Torna disponibile a dieci dalla prima uscita il sesto album dei Suede, Bloodsports. La miscela di sonorità indie e brit suona contemporanea in maniera impressionabile.
C’è poco da dire qui, finita l’epoca d’ordo del grunge, il britpop fu la next big thing degli anni ’90. E, parafrasando Nick Hornby, sicuramente se sono propenso ad una certa mielosa melanconia, lo devo proprio a quel tipo di sonorità.
Solo che i Suede, non erano proprio quel tipo di band che ti adagia nella tua comfort zone. Sessualmente ambigue prima che Brian Molko ne facesse un marchio di fabbrica, le sonorità muscolari del loro indie chitarristico si fondevano alla perfezione con le liriche vulnerabili ed introspettive di Brett Anderson.
Devo dirvelo prima che me ne dimentichi : Trash è la miglior cover di Heroes di Bowie senza che sia una cover di Heroes di Bowie.
In ogni caso, questo Bloodsport 10th anniversary edition mi colpisce un po’ a sorpresa. Indubbiamente nel 2013 lo avevo preso più sottogamba. O forse mi sentivo troppo vecchio per questo genere di musica.
Per cui è abbastanza interessante che non mi ci senta adesso. I suede incisero questo album dopo essersi riuniti. Dieci anni lo separano dall’album precedente, ed altri dieci anni di portano ad oggi. Il suono di questa band, è molto più consapevole e coeso. Sanno quello che stanno facendo, non ci sono pezzi falsi o fuori luogo. L’equilibrio tra liriche ed atmosfere è quasi perfetto.

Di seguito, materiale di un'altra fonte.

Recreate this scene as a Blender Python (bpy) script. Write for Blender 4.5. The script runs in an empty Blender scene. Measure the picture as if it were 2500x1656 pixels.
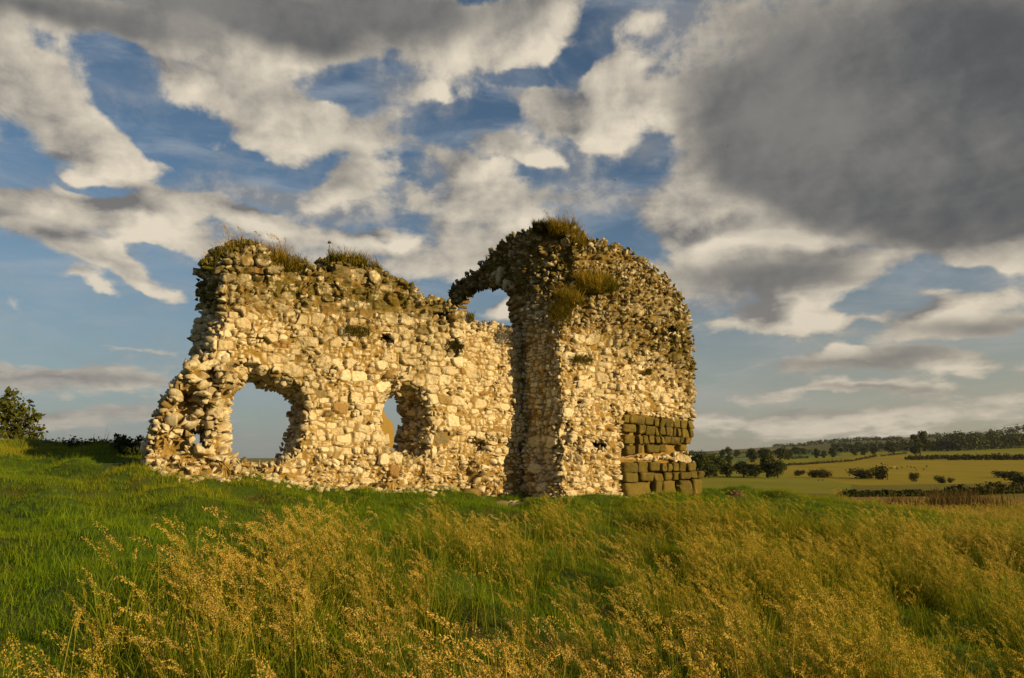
import bpy, bmesh, math, random
import numpy as np
from mathutils import Vector, Matrix

random.seed(7)
RNG = np.random.default_rng(11)
scene = bpy.context.scene
COL = scene.collection
PI = math.pi

# ------------------------------------------------------------------ camera model (photo pixels are 2500 x 1656)
EYE = np.array([0.0, 0.0, 1.55])
FPX = 1944.4
PITCH = math.radians(8.25)
CP, SP = math.cos(PITCH), math.sin(PITCH)

def ray(px, py):
    a = (px - 1250.0) / FPX
    b = (828.0 - py) / FPX
    return np.array([a, CP - b * SP, SP + b * CP])

def at(px, py, Y):
    d = ray(px, py)
    return EYE + d * (Y / d[1])

def pix(P):
    P = np.asarray(P, float) - EYE
    x, y, z = P[..., 0], P[..., 1], P[..., 2]
    dep = y * CP + z * SP
    up = -y * SP + z * CP
    dep = np.where(dep < 1e-3, 1e-3, dep)
    return 1250 + FPX * x / dep, 828 - FPX * up / dep

# ------------------------------------------------------------------ numpy helpers
def _hash(ix, iy, iz, seed):
    h = (ix * 374761393 + iy * 668265263 + iz * 2147483647 + seed * 974634599) & 0xFFFFFFFF
    h = ((h ^ (h >> 13)) * 1274126177) & 0xFFFFFFFF
    h = h ^ (h >> 16)
    return (h & 0xFFFF) / 65535.0

def vnoise(P, seed=0):
    P = np.asarray(P, float)
    i = np.floor(P).astype(np.int64)
    f = P - i
    f = f * f * (3 - 2 * f)
    out = 0
    for dx in (0, 1):
        for dy in (0, 1):
            for dz in (0, 1):
                w = (f[..., 0] if dx else 1 - f[..., 0]) * (f[..., 1] if dy else 1 - f[..., 1]) * (f[..., 2] if dz else 1 - f[..., 2])
                out = out + w * _hash(i[..., 0] + dx, i[..., 1] + dy, i[..., 2] + dz, seed)
    return out * 2 - 1

def fbm(P, octaves=4, seed=0, gain=0.5):
    P = np.asarray(P, float)
    out, a, tot = 0, 1.0, 0
    for o in range(octaves):
        out = out + a * vnoise(P * (2.03 ** o) + o * 17.3, seed + o)
        tot += a
        a *= gain
    return out / tot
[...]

Brett e soci stavano venendo a patti con la vita. Con il non essere più al massimo livello, di non fare più notizia per taglio di capelli e suono di cellophane.

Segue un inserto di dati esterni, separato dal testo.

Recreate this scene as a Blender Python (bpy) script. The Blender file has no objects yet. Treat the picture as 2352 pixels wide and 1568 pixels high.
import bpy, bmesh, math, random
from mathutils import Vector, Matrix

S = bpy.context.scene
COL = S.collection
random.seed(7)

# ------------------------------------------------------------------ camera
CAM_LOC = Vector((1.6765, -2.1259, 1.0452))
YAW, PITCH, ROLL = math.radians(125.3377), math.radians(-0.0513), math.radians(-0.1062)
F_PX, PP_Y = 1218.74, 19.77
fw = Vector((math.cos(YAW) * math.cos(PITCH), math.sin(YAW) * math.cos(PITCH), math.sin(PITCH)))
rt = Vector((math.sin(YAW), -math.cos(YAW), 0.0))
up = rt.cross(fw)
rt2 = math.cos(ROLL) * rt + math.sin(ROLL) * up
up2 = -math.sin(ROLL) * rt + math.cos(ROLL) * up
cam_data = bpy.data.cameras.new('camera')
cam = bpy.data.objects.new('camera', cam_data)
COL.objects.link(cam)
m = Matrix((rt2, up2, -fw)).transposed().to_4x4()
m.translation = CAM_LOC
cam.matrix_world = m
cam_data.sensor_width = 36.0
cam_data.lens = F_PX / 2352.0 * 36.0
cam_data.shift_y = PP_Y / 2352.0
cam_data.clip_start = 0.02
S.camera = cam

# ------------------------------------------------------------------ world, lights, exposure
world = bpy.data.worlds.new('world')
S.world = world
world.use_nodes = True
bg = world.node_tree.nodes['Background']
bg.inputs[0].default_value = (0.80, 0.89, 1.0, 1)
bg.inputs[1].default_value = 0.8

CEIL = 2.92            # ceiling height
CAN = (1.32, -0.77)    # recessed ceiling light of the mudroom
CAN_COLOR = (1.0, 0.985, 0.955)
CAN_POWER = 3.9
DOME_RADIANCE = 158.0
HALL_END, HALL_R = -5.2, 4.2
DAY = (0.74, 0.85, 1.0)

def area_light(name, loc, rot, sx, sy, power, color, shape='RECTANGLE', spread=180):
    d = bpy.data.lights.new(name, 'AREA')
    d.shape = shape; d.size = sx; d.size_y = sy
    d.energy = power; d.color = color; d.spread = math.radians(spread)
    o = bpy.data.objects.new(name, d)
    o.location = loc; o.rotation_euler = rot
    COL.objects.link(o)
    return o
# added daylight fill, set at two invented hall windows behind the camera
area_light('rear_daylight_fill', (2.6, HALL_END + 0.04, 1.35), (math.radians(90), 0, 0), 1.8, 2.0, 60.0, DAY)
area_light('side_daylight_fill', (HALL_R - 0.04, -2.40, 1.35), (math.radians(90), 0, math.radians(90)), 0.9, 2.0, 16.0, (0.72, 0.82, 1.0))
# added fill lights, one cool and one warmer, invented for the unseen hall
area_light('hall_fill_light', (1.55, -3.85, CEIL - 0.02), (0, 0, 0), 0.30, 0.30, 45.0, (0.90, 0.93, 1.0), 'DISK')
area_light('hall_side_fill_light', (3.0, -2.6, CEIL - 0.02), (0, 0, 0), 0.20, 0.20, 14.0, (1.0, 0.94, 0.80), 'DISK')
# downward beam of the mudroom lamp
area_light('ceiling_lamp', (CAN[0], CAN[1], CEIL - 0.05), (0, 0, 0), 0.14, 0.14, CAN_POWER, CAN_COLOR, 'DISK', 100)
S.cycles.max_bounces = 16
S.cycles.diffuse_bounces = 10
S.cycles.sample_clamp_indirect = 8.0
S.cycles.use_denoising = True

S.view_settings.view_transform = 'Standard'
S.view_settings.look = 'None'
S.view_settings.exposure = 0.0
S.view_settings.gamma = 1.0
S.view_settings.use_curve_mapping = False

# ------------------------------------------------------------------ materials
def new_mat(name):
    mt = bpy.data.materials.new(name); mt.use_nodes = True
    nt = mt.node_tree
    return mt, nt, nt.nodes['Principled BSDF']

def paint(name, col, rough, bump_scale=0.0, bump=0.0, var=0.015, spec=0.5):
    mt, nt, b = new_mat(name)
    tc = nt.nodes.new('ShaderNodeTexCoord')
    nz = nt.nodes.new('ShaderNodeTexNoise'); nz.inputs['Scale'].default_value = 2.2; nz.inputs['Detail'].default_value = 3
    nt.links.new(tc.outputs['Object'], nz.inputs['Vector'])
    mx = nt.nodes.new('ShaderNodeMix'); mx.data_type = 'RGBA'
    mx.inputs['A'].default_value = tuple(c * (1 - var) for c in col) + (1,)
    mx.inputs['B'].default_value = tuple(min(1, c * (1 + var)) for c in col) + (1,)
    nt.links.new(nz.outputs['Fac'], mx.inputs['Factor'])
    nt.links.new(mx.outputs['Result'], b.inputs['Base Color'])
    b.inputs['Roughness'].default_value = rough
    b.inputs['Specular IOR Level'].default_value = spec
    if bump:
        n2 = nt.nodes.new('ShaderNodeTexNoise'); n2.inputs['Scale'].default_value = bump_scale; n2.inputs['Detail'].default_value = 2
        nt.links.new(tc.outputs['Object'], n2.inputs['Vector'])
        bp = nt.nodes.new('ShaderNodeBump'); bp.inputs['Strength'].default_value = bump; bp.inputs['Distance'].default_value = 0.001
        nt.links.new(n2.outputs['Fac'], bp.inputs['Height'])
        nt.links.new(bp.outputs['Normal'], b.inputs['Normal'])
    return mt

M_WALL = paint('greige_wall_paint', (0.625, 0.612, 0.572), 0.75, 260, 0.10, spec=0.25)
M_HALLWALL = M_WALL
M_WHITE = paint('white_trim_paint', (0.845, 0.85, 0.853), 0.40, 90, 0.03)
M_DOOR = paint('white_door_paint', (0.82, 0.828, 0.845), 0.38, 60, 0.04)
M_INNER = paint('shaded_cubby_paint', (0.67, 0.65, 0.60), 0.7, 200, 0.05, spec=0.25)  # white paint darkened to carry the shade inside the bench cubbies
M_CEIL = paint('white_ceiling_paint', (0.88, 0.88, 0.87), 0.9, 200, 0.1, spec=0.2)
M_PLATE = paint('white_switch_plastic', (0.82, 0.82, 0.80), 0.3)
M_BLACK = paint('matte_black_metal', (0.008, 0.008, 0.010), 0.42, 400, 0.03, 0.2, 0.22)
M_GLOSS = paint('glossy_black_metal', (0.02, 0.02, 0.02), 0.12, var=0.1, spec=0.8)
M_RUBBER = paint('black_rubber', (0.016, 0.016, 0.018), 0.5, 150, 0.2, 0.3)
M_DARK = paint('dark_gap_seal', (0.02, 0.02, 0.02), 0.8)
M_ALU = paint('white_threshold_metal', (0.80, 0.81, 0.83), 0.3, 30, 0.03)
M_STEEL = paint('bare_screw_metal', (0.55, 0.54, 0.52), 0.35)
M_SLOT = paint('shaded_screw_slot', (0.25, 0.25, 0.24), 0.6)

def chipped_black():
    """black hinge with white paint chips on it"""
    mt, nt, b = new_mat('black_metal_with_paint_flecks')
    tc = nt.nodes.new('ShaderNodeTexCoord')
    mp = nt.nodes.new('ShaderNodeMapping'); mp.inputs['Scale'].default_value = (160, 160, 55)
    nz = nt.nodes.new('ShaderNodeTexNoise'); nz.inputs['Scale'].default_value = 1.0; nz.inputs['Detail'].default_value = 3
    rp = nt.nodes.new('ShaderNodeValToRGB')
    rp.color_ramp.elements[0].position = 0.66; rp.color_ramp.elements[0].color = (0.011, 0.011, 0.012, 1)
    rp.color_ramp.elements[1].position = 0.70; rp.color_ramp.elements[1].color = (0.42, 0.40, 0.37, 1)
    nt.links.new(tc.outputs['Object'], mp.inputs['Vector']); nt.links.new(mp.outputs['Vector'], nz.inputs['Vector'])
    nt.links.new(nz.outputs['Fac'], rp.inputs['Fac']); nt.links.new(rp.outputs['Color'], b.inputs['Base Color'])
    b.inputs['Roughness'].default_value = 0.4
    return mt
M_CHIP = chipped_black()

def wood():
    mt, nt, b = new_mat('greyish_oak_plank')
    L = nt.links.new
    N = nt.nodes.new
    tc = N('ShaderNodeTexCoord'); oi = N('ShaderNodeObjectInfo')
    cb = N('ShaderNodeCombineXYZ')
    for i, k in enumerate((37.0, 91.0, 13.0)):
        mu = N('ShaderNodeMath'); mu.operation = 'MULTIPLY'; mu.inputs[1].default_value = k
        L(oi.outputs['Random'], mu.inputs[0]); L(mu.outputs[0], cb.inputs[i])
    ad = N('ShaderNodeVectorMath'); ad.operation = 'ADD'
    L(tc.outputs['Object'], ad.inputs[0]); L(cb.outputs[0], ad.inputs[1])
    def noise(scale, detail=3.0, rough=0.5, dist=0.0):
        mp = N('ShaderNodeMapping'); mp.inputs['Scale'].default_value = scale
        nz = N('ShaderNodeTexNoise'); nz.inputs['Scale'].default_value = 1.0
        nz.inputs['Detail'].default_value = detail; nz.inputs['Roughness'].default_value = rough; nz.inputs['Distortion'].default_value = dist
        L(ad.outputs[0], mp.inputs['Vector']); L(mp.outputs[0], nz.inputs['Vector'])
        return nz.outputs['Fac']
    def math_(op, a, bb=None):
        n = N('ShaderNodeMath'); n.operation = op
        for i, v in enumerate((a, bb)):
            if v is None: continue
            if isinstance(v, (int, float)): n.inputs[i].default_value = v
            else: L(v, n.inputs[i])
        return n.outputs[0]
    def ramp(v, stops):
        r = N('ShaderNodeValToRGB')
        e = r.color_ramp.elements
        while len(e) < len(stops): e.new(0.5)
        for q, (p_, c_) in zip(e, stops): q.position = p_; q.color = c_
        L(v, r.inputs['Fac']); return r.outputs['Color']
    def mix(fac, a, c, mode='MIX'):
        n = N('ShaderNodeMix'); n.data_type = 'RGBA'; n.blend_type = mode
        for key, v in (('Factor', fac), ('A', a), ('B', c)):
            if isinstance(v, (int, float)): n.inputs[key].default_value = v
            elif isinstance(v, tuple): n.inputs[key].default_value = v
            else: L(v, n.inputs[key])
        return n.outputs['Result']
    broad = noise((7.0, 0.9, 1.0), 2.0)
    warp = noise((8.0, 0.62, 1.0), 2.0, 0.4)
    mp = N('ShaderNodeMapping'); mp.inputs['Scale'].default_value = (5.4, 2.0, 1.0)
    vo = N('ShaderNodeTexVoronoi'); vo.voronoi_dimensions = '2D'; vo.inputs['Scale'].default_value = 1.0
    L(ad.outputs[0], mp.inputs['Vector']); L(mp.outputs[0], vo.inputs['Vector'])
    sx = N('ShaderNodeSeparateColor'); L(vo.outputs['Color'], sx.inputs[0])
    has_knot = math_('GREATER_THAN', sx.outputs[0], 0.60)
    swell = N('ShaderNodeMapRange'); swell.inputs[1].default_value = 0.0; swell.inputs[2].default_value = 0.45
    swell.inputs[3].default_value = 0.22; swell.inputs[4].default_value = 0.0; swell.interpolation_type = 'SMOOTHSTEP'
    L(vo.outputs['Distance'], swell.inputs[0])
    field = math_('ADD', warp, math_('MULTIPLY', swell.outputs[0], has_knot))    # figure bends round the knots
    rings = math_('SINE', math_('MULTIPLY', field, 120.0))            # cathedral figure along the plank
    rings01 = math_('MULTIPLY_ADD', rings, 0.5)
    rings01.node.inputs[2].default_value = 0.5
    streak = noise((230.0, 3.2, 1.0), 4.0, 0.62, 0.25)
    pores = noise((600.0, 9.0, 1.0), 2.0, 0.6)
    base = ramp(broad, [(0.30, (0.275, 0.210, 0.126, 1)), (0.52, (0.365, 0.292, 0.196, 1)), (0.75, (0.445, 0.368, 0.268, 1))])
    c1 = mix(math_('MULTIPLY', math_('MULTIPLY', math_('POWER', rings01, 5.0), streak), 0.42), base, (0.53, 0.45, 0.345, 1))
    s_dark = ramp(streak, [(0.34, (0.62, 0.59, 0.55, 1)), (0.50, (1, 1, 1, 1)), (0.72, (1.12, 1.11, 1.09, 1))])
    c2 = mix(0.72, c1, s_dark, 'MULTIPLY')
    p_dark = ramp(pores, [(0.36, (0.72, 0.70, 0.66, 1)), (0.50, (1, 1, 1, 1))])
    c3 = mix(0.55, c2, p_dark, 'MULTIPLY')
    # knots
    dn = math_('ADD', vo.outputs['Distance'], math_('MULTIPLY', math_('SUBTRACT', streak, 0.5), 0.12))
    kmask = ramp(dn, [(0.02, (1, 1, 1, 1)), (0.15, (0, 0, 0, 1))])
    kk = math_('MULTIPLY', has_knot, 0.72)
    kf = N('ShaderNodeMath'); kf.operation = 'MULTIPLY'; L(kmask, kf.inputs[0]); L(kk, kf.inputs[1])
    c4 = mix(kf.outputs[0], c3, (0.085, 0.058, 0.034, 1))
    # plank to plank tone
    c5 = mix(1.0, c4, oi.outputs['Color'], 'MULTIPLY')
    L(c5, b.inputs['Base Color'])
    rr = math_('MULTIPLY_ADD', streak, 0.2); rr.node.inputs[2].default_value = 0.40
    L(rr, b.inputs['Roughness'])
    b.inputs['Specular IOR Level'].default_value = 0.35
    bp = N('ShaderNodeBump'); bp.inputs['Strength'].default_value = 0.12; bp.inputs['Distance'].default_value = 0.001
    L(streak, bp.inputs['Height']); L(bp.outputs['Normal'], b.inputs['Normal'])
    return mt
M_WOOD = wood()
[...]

E ci riescono alla perfezione. Non suona come un disco positivo. È più una consapevolezza, il tempo passa e bisogna tutti fare i conti con i propri demoni. Musicalmente, Bloodsports si snocciola in una versione extra di diciotto brani, dove ogni elemento di incastona alla perfezione. Gli arrangiamenti sono deliziosamente di un brit moderno, dove sembra sempre che il fantasma di David Bowie aleggi sempre. All’epoca era ancora tra noi, ma il suo periodo berlinese risuona quasi in ogni traccia. In un certo qual modo riesco a percepire anche degli echi distorti del miglior Morrissey.

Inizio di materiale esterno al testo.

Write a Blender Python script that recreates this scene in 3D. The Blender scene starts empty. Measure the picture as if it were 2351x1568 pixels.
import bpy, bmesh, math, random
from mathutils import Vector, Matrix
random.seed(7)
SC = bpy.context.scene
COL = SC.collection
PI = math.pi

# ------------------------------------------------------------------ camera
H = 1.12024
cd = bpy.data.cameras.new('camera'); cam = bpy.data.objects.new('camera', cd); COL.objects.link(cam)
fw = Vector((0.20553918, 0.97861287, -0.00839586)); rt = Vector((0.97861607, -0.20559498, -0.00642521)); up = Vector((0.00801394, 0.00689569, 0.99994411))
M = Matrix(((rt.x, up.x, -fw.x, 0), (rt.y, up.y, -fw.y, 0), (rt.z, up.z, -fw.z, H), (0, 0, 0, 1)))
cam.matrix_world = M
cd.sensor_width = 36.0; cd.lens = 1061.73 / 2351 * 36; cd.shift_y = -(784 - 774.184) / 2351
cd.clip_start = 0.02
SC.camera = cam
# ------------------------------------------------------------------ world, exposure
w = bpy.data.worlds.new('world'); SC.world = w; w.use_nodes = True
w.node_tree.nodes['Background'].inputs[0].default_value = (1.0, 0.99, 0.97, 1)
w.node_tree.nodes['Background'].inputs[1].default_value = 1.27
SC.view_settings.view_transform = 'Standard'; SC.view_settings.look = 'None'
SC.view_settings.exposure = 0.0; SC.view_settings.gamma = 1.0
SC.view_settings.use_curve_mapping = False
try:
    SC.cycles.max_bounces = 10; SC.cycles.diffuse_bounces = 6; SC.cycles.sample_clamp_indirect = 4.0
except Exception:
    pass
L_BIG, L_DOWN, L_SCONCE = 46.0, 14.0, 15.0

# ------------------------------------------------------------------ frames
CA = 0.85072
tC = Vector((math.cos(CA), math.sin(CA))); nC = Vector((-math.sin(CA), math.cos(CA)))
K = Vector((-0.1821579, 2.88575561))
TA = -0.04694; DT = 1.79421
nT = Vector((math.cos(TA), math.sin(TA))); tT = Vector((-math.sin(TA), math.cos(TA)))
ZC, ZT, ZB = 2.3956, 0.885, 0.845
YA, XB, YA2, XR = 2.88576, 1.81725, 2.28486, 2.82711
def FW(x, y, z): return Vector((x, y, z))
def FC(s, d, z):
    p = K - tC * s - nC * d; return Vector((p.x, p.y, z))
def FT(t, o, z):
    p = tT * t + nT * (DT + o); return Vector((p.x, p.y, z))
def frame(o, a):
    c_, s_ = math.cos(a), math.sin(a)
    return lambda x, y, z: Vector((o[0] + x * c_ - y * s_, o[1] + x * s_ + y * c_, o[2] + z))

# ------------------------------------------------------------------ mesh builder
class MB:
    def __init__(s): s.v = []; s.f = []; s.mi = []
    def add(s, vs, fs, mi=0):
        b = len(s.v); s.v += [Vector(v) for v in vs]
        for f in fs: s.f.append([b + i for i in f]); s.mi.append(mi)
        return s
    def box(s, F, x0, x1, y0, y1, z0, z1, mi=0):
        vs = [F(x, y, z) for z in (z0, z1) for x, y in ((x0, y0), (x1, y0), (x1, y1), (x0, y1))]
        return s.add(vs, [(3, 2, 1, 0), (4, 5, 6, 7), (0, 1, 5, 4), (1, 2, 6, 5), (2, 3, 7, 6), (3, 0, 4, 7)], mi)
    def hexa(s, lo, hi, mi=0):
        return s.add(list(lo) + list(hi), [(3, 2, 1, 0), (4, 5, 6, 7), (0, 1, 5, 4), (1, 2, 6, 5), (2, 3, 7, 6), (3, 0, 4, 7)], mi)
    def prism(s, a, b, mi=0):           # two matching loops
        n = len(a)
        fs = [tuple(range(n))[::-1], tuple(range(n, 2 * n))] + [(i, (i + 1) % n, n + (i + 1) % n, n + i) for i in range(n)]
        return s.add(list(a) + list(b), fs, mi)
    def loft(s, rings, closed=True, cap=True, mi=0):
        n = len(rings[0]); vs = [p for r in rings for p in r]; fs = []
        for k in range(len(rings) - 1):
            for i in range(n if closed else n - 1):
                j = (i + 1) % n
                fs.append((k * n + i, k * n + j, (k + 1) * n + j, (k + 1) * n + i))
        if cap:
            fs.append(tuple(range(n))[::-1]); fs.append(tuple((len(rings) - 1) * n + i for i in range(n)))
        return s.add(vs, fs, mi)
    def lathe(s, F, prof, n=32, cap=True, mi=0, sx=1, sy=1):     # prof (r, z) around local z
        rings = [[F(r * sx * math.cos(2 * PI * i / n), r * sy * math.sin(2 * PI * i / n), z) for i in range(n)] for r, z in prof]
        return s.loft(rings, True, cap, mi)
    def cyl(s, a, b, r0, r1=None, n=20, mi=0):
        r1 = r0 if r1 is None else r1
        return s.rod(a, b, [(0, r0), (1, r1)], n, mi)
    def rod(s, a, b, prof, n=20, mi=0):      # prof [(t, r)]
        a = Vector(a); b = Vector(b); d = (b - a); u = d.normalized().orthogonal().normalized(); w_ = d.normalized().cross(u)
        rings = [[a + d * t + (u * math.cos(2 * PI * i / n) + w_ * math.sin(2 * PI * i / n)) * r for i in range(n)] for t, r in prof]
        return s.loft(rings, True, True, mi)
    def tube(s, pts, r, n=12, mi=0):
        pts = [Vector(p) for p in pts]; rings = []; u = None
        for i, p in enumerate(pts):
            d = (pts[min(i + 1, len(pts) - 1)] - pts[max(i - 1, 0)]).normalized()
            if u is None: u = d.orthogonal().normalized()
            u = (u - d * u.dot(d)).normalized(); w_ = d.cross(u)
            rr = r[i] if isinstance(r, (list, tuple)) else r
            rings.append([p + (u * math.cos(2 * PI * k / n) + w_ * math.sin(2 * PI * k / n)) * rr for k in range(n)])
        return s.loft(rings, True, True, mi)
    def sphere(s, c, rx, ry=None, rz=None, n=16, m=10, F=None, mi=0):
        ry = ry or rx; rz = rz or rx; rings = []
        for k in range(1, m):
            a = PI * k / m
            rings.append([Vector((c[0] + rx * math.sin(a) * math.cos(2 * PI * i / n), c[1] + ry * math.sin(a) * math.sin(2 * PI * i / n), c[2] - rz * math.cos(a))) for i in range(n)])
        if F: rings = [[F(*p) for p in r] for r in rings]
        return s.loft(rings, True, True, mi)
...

Ma la cosa che colpisce, è il tono epico che attraversa tutte le tracce, regalando una atmosfera misurata. Un caldo bianco e nero sgranato dove gli unici ospiti sono degli specchi appena un po’ opachi.
Gli inglesi sono sempre stati bravi nel raccontare questo tipo di quieta disperazione che in un paio di atomi luminescenti vira in consapevolezza e, d’un tratto, tutto sembra più sopportabile.
Questi Suede riescono a raggiungere il mio cuore molto meglio di quelli di Coming Up. Sono più maturi e rigati dalla vita. E mi piacciono davvero un casino.